> Instructions for the task
Repeat exactly the lines from the one containing "Write part 5" through the one containing "t, thick=.006, seed=13)", both lines included, please, without any other lines.

-- START Input records --

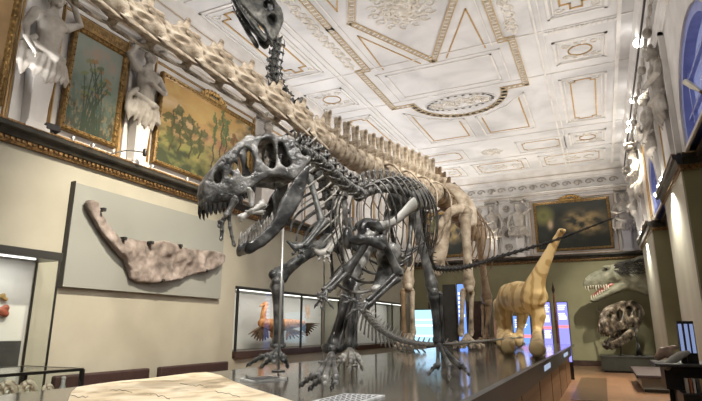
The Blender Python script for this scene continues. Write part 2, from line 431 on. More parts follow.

-- END Input records --
-- START Input records --

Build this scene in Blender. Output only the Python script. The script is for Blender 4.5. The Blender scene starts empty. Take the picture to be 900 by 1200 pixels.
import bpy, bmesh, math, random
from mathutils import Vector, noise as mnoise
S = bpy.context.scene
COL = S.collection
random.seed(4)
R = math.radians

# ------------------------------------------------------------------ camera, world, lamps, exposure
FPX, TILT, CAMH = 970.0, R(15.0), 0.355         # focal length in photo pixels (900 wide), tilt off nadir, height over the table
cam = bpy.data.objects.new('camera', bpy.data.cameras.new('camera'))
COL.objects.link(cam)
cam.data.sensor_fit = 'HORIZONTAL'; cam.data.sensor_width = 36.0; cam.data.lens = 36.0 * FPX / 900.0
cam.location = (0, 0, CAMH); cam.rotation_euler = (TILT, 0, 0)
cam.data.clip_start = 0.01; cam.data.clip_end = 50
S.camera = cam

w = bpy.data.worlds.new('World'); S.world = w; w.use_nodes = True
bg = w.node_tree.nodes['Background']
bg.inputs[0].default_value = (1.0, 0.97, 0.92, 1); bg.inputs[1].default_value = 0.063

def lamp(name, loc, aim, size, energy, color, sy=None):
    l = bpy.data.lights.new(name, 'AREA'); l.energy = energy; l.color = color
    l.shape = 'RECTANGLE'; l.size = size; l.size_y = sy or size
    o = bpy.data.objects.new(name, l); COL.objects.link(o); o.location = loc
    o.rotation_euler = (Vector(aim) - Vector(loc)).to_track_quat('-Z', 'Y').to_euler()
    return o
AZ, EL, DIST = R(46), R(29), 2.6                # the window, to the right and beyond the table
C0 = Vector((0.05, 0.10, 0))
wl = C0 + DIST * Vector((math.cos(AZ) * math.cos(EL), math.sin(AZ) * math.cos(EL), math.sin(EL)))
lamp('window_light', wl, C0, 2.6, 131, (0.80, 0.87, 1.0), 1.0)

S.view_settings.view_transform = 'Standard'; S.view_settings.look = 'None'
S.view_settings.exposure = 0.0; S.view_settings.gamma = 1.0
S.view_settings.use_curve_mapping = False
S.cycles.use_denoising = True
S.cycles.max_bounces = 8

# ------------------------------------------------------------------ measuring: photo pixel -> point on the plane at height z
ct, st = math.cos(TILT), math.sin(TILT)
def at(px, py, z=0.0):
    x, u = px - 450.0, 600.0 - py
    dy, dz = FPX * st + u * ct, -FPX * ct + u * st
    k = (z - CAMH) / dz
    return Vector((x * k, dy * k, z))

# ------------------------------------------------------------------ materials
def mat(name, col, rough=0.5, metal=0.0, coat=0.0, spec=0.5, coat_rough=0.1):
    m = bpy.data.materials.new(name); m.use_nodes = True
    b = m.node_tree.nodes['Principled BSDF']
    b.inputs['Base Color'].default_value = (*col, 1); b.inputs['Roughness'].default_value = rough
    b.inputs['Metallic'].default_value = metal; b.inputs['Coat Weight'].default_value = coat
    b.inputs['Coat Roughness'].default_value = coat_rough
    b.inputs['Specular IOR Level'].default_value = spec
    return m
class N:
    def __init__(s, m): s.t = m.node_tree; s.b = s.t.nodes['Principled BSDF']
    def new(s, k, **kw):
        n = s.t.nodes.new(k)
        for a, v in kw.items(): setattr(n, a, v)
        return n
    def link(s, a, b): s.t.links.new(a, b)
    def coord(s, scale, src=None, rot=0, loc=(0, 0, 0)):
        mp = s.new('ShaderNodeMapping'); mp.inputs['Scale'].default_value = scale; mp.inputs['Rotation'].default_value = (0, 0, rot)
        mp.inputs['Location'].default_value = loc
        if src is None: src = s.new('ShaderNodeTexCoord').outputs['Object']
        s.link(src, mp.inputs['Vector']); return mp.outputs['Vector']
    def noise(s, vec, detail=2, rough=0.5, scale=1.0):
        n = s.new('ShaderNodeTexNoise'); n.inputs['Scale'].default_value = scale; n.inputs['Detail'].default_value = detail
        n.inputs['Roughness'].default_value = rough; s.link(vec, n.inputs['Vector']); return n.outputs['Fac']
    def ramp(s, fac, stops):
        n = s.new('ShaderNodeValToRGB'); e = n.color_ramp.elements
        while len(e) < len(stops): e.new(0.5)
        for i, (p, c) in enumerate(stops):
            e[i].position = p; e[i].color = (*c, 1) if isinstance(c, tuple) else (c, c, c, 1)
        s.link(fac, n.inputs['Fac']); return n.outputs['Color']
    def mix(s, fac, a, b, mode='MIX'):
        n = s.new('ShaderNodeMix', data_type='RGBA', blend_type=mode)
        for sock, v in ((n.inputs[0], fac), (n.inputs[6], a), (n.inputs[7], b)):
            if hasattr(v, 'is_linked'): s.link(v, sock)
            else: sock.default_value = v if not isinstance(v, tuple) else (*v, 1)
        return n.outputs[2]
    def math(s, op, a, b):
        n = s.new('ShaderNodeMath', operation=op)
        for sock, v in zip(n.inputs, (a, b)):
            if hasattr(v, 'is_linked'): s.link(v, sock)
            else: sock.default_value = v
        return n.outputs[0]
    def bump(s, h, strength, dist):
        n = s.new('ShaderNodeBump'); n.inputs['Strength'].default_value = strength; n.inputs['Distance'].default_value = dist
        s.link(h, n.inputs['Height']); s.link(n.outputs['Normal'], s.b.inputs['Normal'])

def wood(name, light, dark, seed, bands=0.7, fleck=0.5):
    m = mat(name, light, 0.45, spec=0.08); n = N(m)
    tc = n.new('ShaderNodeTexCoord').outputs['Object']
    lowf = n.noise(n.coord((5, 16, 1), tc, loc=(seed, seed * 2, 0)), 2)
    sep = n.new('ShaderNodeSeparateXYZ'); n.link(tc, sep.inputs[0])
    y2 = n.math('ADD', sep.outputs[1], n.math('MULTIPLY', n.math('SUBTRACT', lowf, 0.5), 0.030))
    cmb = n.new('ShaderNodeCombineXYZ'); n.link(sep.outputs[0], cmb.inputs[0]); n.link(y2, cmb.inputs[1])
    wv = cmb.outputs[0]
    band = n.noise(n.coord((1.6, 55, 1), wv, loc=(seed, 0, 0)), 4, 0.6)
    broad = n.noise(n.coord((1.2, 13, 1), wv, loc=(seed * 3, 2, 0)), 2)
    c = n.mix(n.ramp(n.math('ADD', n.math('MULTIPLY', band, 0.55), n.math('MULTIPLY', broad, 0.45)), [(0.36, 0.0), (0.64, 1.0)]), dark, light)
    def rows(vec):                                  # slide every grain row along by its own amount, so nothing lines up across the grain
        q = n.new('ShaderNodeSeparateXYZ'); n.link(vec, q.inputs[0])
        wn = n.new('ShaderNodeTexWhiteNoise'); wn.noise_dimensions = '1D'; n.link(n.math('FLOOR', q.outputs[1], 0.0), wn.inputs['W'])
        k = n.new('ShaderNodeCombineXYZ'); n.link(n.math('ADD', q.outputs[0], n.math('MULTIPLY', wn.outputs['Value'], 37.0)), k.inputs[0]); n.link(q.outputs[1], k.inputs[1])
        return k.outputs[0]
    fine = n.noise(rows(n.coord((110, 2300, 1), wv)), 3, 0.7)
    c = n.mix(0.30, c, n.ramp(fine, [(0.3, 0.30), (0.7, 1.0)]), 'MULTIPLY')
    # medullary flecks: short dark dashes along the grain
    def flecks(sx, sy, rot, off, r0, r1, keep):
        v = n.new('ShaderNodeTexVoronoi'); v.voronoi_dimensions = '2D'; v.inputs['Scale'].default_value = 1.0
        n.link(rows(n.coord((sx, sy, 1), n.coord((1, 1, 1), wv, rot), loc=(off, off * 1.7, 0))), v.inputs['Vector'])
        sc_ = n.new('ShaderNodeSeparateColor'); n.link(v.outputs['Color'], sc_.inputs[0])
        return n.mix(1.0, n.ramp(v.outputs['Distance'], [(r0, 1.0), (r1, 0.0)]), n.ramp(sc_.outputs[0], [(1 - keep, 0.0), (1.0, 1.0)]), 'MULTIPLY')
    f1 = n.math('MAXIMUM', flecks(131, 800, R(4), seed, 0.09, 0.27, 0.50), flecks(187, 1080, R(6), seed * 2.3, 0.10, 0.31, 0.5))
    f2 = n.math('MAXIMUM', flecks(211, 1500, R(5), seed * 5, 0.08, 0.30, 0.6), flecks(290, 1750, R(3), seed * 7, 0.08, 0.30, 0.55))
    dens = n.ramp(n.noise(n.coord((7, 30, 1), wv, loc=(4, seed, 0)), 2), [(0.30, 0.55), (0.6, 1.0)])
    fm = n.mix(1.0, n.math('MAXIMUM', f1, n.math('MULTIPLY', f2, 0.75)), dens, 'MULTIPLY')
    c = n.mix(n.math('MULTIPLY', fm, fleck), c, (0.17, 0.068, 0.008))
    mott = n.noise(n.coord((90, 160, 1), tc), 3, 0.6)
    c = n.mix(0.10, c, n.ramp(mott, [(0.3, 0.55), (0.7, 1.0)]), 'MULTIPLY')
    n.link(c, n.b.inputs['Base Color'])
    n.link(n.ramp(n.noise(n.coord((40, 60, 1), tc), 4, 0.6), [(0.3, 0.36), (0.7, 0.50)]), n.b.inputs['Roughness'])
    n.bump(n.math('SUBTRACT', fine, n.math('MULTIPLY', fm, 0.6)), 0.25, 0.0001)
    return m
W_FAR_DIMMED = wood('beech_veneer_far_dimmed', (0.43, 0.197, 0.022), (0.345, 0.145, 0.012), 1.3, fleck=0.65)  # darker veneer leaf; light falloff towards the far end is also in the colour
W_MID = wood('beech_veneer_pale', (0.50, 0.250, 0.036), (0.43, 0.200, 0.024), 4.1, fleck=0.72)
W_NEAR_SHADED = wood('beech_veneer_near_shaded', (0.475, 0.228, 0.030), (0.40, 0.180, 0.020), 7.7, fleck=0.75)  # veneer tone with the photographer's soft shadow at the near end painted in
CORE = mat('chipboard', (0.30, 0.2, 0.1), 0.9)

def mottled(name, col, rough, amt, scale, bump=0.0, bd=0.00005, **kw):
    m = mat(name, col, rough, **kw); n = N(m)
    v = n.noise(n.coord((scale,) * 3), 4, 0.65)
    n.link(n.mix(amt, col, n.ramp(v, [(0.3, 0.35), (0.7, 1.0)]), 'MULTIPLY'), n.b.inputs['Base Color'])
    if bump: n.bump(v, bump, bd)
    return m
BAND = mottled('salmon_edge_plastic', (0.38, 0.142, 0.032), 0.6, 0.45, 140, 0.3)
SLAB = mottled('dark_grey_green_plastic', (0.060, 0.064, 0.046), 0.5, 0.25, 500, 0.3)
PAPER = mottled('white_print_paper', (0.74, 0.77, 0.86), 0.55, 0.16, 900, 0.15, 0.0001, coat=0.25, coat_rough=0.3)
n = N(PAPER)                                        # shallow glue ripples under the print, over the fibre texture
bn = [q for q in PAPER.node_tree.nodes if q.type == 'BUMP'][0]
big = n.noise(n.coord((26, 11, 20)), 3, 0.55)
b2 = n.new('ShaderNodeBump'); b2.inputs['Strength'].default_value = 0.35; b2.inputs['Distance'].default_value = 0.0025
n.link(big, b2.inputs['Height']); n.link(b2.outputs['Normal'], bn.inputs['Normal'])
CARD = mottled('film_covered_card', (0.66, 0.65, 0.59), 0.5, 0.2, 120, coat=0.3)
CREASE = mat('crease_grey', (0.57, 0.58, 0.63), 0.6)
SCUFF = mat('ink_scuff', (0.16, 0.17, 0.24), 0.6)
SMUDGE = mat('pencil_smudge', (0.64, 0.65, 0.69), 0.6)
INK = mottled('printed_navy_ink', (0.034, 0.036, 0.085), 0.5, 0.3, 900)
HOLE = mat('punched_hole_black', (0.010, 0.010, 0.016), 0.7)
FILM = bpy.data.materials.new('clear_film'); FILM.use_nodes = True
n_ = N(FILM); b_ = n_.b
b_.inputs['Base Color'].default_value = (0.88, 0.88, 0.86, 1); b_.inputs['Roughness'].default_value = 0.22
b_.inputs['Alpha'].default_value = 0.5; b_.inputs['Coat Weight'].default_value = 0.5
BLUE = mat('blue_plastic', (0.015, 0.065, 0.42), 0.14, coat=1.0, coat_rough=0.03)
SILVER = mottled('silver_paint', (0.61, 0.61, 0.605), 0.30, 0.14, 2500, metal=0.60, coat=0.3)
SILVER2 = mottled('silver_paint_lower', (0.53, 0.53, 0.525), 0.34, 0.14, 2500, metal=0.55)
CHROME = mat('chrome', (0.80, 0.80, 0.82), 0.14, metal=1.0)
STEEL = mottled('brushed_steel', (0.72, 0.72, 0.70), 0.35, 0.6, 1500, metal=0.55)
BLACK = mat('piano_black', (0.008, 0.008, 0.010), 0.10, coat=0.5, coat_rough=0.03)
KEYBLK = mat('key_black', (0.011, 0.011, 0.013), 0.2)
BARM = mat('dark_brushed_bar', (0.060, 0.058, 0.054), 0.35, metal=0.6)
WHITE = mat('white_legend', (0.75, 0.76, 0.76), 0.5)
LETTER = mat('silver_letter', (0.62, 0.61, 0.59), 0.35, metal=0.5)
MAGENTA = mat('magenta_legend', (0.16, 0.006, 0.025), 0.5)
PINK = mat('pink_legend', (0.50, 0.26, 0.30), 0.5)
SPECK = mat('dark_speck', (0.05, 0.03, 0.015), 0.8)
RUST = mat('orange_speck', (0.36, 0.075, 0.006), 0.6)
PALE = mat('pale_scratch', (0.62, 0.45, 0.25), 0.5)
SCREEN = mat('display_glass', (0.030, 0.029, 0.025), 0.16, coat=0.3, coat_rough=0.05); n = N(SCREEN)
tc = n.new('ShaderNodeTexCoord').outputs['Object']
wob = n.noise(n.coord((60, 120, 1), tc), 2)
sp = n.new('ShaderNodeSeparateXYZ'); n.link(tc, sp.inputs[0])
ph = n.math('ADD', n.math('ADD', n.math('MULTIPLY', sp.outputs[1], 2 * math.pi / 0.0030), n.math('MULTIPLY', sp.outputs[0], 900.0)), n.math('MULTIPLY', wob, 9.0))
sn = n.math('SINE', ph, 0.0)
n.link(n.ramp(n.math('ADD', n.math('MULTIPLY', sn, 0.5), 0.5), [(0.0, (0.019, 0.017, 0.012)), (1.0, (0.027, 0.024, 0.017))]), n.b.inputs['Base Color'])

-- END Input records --
-- START Input records --

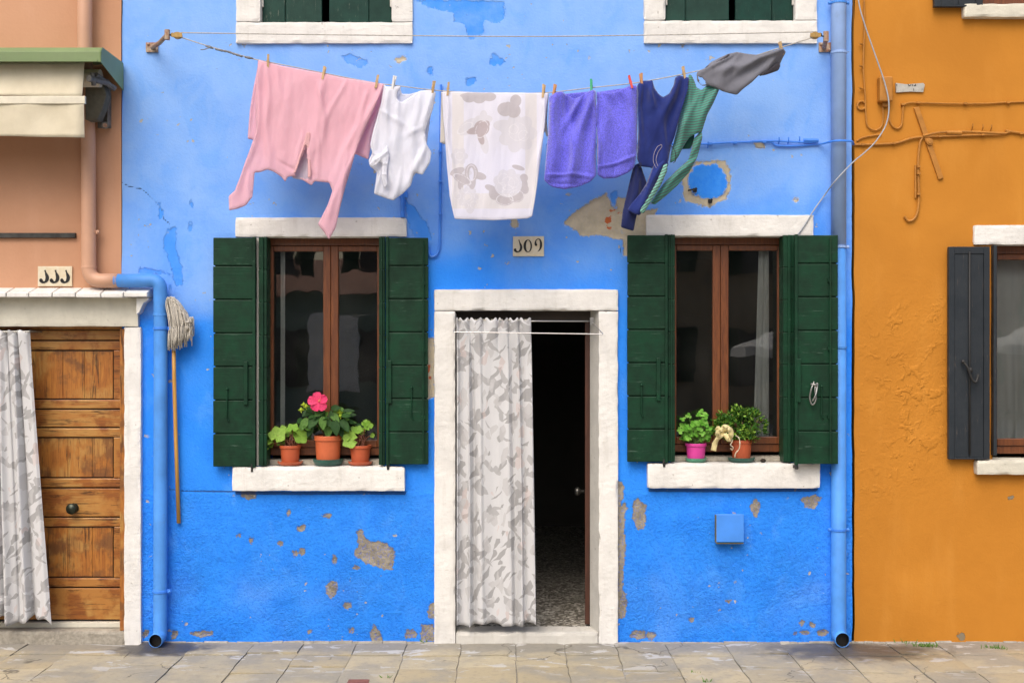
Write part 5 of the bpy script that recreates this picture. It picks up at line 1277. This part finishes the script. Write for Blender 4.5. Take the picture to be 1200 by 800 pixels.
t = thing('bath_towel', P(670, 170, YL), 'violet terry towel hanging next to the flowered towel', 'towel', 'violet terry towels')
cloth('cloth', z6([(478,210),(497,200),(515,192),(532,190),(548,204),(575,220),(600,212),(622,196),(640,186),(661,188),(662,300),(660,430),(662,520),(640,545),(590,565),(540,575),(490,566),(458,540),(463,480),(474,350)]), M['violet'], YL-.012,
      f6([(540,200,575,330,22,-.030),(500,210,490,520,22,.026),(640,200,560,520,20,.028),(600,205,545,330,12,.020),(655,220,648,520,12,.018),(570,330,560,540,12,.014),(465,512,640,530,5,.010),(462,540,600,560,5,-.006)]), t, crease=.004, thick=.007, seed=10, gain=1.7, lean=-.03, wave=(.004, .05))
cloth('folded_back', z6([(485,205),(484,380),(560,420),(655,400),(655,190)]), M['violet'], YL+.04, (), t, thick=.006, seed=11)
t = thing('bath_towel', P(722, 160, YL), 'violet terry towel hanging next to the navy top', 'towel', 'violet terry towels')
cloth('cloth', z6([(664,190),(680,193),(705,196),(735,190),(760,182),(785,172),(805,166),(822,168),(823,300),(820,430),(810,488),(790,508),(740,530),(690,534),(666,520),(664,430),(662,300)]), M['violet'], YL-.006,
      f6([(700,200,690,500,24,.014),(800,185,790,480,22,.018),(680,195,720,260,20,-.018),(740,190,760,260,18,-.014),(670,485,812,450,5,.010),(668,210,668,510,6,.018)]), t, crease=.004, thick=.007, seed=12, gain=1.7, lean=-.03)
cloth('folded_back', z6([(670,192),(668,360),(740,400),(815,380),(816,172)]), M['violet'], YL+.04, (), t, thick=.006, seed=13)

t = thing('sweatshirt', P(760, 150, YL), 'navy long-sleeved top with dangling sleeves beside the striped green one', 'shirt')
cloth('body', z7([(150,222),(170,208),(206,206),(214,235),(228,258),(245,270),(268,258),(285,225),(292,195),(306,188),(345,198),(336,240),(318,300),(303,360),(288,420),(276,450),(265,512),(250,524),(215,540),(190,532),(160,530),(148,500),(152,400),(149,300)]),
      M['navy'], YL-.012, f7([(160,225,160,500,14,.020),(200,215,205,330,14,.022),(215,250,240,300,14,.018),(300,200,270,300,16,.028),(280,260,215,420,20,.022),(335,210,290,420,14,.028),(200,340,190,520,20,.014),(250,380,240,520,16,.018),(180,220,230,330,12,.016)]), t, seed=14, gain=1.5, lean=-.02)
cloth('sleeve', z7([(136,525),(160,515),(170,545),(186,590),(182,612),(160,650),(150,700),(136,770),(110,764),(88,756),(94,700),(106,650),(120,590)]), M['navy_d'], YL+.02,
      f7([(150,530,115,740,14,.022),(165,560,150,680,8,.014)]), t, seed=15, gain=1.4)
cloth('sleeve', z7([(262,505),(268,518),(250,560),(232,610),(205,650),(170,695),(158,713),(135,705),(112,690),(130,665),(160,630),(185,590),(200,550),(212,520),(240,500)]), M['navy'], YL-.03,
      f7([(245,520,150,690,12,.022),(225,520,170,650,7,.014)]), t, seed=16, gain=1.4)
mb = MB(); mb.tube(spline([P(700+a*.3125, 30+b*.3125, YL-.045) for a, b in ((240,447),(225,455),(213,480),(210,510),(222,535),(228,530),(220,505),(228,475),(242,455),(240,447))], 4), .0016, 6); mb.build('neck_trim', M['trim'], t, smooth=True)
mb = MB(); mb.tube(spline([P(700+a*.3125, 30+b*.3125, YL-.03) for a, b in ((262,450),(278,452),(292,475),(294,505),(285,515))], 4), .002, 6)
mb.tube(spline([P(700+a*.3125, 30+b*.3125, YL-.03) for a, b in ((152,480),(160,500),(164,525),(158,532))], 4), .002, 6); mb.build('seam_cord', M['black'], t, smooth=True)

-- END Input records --

> Task output
Write part 5 of the bpy script that recreates this picture. It picks up at line 1277. This part finishes the script. Write for Blender 4.5. Take the picture to be 1200 by 800 pixels.
t = thing('bath_towel', P(670, 170, YL), 'violet terry towel hanging next to the flowered towel', 'towel', 'violet terry towels')
cloth('cloth', z6([(478,210),(497,200),(515,192),(532,190),(548,204),(575,220),(600,212),(622,196),(640,186),(661,188),(662,300),(660,430),(662,520),(640,545),(590,565),(540,575),(490,566),(458,540),(463,480),(474,350)]), M['violet'], YL-.012,
      f6([(540,200,575,330,22,-.030),(500,210,490,520,22,.026),(640,200,560,520,20,.028),(600,205,545,330,12,.020),(655,220,648,520,12,.018),(570,330,560,540,12,.014),(465,512,640,530,5,.010),(462,540,600,560,5,-.006)]), t, crease=.004, thick=.007, seed=10, gain=1.7, lean=-.03, wave=(.004, .05))
cloth('folded_back', z6([(485,205),(484,380),(560,420),(655,400),(655,190)]), M['violet'], YL+.04, (), t, thick=.006, seed=11)
t = thing('bath_towel', P(722, 160, YL), 'violet terry towel hanging next to the navy top', 'towel', 'violet terry towels')
cloth('cloth', z6([(664,190),(680,193),(705,196),(735,190),(760,182),(785,172),(805,166),(822,168),(823,300),(820,430),(810,488),(790,508),(740,530),(690,534),(666,520),(664,430),(662,300)]), M['violet'], YL-.006,
      f6([(700,200,690,500,24,.014),(800,185,790,480,22,.018),(680,195,720,260,20,-.018),(740,190,760,260,18,-.014),(670,485,812,450,5,.010),(668,210,668,510,6,.018)]), t, crease=.004, thick=.007, seed=12, gain=1.7, lean=-.03)
cloth('folded_back', z6([(670,192),(668,360),(740,400),(815,380),(816,172)]), M['violet'], YL+.04, (), t, thick=.006, seed=13)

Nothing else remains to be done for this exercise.